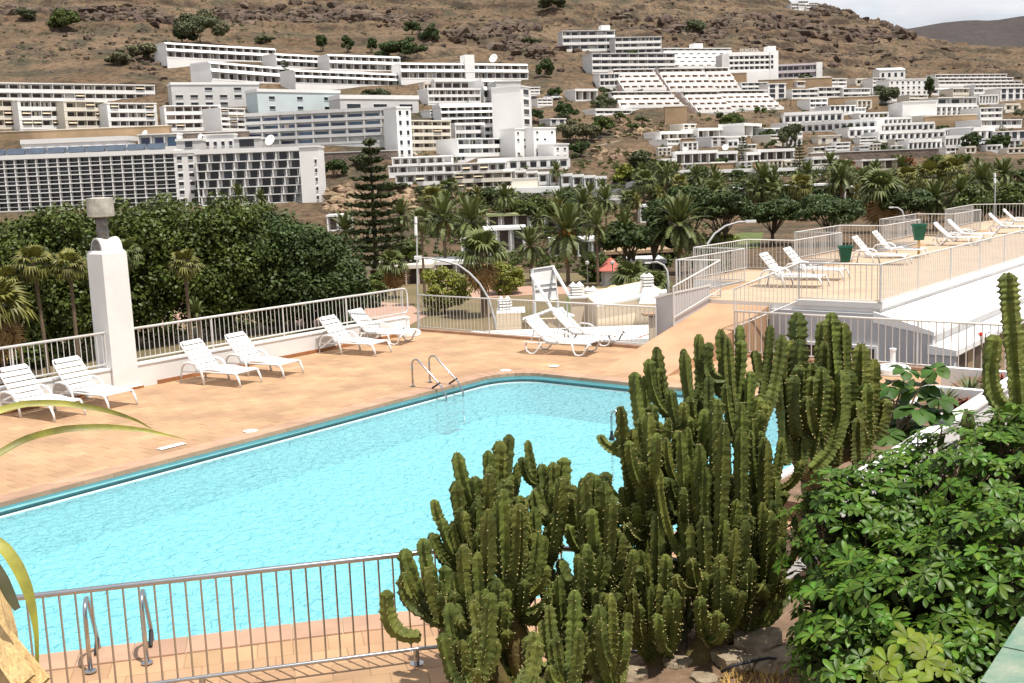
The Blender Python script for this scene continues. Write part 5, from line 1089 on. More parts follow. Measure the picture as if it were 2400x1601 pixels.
# the long hotel at the left
h1 = building('long white hotel wing with a grid of dark balconies behind the big trees', -70, 408, 364, 353, 490, 6, 19, 'L', 'hotel', ph=0, rec=1.6, fin=.24, wf=.94, top=1.2, key='h1', name='hotel_wing', level=True)
o, Ln, Ht, e, n = BL['h1']
for f in range(6): bx(o, 'balcony_rail', 'bldg_white', (.1, -.04, f*(Ht-1.2)/6+.95), (Ln-.2, .08, .12))
building('white stairwell block with small square windows between the hotel wings', 406, 458, 353, 350, 480, 6, 2, 'F', 'hotel', wf=.42, hf=.42, top=.9, name='stair_tower', level=True, depth=8)
h2 = building('right hotel wing with staggered dark balconies', 456, 708, 352, 342, 478, 6, 8, 'L', 'hotel', ph=0, rec=1.6, fin=.3, wf=.58, top=1.2, stag=-.55, name='hotel_wing', key='h2', level=True)
o, Ln, Ht, e, n = BL['h2']
for f in range(6):
    for b in range(8):
        x_ = b*Ln/8-.55*(5-f)+Ln/8*.80; bx(o, 'window', 'glass', (x_, 1.5, f*(Ht-1.2)/6+.75), (Ln/8*.22, .1, 1.35)) if 0 < x_ < Ln-1 else None
building('tall white end wall of the hotel with dark openings at its corner', 700, 745, 342, 340, 474, 6, 3, 'F', 'hotel', wf=.3, hf=.4, top=.5, name='hotel_end', skip=[(f, b) for f in range(6) for b in (0, 1)]+[(5, 2)], level=True)
o, Ln, Ht, e, n = BL['h1']
for k in range(9):   # solar panels on the hotel roof
    t_ = thing('solar_panel', '%s solar panel row from the left on the hotel roof' % ordw(k+1), 'solar panel', tuple(np.array(o.location)+e*(3+k*(Ln-6)/9)+np.array([0, 0, Ht])+n*2.2), math.atan2(e[1], e[0]), 'solar panels on the hotel roof')
    m = MB(); w_ = (Ln-6)/9-.5; m.add([(0, 0, .3), (w_, 0, .3), (w_, 2.6, 1.9), (0, 2.6, 1.9), (0, .06, .2), (w_, .06, .2), (w_, 2.66, 1.8), (0, 2.66, 1.8)], [(0, 1, 2, 3), (7, 6, 5, 4), (0, 4, 5, 1), (1, 5, 6, 2), (2, 6, 7, 3), (3, 7, 4, 0)]); m.obj('panel', MT['solar'], t_)
    m = MB(); m.box((w_/2, 2.5, .9), (w_, .1, 1.8)); m.obj('support', MT['bldg_grey'], t_)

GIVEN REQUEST
Make an exact copy of the whole listing, but don't bring over any pictures.

EXPECTED ANSWER
The Blender Python script for this scene continues. Write part 5, from line 1089 on. More parts follow. Measure the picture as if it were 2400x1601 pixels.
# the long hotel at the left
h1 = building('long white hotel wing with a grid of dark balconies behind the big trees', -70, 408, 364, 353, 490, 6, 19, 'L', 'hotel', ph=0, rec=1.6, fin=.24, wf=.94, top=1.2, key='h1', name='hotel_wing', level=True)
o, Ln, Ht, e, n = BL['h1']
for f in range(6): bx(o, 'balcony_rail', 'bldg_white', (.1, -.04, f*(Ht-1.2)/6+.95), (Ln-.2, .08, .12))
building('white stairwell block with small square windows between the hotel wings', 406, 458, 353, 350, 480, 6, 2, 'F', 'hotel', wf=.42, hf=.42, top=.9, name='stair_tower', level=True, depth=8)
h2 = building('right hotel wing with staggered dark balconies', 456, 708, 352, 342, 478, 6, 8, 'L', 'hotel', ph=0, rec=1.6, fin=.3, wf=.58, top=1.2, stag=-.55, name='hotel_wing', key='h2', level=True)
o, Ln, Ht, e, n = BL['h2']
for f in range(6):
    for b in range(8):
        x_ = b*Ln/8-.55*(5-f)+Ln/8*.80; bx(o, 'window', 'glass', (x_, 1.5, f*(Ht-1.2)/6+.75), (Ln/8*.22, .1, 1.35)) if 0 < x_ < Ln-1 else None
building('tall white end wall of the hotel with dark openings at its corner', 700, 745, 342, 340, 474, 6, 3, 'F', 'hotel', wf=.3, hf=.4, top=.5, name='hotel_end', skip=[(f, b) for f in range(6) for b in (0, 1)]+[(5, 2)], level=True)
o, Ln, Ht, e, n = BL['h1']
for k in range(9):   # solar panels on the hotel roof
    t_ = thing('solar_panel', '%s solar panel row from the left on the hotel roof' % ordw(k+1), 'solar panel', tuple(np.array(o.location)+e*(3+k*(Ln-6)/9)+np.array([0, 0, Ht])+n*2.2), math.atan2(e[1], e[0]), 'solar panels on the hotel roof')
    m = MB(); w_ = (Ln-6)/9-.5; m.add([(0, 0, .3), (w_, 0, .3), (w_, 2.6, 1.9), (0, 2.6, 1.9), (0, .06, .2), (w_, .06, .2), (w_, 2.66, 1.8), (0, 2.66, 1.8)], [(0, 1, 2, 3), (7, 6, 5, 4), (0, 4, 5, 1), (1, 5, 6, 2), (2, 6, 7, 3), (3, 7, 4, 0)]); m.obj('panel', MT['solar'], t_)
    m = MB(); m.box((w_/2, 2.5, .9), (w_, .1, 1.8)); m.obj('support', MT['bldg_grey'], t_)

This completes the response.